Developed countries (listed in Annex I) have additional mitigation commitments:

  • lead in modifying emissions “consistent with objective”
  • reduce emissions to 1990 levels by 2000
  • review adequacy of commitments (Article 4.2)

Wealthier developed countries (listed in Annex II) are to assist developing countries with:

  • Financial resources (Article 4.3)
  • Adaptation costs (Article 4.4)
  • Technology transfer (Article 4.5)

The Convention includes a clear hierarchy of commitments: The extent to which developing countries implement their commitments “will depend on the effective implementation by developed country Parties of their commitments under the Convention relating to financial resources and the transfer of technology” (Article 4.7).

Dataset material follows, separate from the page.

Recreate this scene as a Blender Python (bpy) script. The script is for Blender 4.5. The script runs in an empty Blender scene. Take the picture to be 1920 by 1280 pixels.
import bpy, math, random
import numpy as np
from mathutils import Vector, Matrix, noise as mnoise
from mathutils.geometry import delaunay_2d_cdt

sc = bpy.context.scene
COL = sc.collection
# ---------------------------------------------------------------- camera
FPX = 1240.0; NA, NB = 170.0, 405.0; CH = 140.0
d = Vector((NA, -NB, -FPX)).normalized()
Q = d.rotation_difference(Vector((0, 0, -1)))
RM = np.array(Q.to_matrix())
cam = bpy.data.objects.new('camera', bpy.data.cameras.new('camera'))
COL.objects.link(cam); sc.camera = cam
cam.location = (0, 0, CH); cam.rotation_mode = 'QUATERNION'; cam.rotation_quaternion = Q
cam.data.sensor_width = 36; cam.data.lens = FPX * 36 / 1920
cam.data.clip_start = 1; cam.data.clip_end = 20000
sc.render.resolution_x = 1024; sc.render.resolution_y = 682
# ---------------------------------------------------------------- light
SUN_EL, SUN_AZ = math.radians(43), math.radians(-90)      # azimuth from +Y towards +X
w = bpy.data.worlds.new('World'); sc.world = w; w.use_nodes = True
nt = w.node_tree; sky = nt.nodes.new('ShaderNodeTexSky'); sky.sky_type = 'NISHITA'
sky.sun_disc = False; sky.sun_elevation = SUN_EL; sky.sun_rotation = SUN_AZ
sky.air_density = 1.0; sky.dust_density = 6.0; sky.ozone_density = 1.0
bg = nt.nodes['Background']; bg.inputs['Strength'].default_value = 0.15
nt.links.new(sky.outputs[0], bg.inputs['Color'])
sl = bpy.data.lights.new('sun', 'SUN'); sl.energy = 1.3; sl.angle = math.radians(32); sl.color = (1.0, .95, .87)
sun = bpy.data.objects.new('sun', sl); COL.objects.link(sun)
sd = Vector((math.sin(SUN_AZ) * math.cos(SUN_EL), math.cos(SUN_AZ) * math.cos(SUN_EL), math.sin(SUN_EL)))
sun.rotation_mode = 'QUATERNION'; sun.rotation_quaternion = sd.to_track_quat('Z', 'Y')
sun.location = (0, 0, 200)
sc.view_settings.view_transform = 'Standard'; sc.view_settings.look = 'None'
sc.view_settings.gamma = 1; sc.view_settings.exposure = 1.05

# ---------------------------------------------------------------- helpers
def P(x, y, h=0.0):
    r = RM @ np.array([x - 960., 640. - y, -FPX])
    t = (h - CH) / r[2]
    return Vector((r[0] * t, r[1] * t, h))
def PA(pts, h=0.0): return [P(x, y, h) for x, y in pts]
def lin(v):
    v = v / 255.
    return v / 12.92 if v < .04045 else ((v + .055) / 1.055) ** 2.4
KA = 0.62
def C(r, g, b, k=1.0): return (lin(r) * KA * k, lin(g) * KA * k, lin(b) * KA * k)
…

The Convention recognizes the need to address the specific needs of transition countries (Article 4.6), vulnerable developing countries (Article 4.8) and least developed countries (Article 4.9).

The Conference of Parties is to “seek to mobilize financial resources in accordance with Article 4, paragraphs 3, 4 and 5, and Article 11 (Article 7.2).

Financial resources “on a grant or concessional basis” are to be provided through the Convention’s financial mechanism (Article 11.1).

The “amount of funding necessary and available for the implementation of the Convention” is to be determined through arrangements identified by the COP and the entity/entities entrusted with the operation of the financial mechanism (Article 11.3).

The Convention’s provisions, unfortunately, have not been fully implemented. To address implementation gaps and ensure the “full, effective and sustained implementation of the Convention” countries agreed in 2007 to new negotiations under the Bali Action Plan.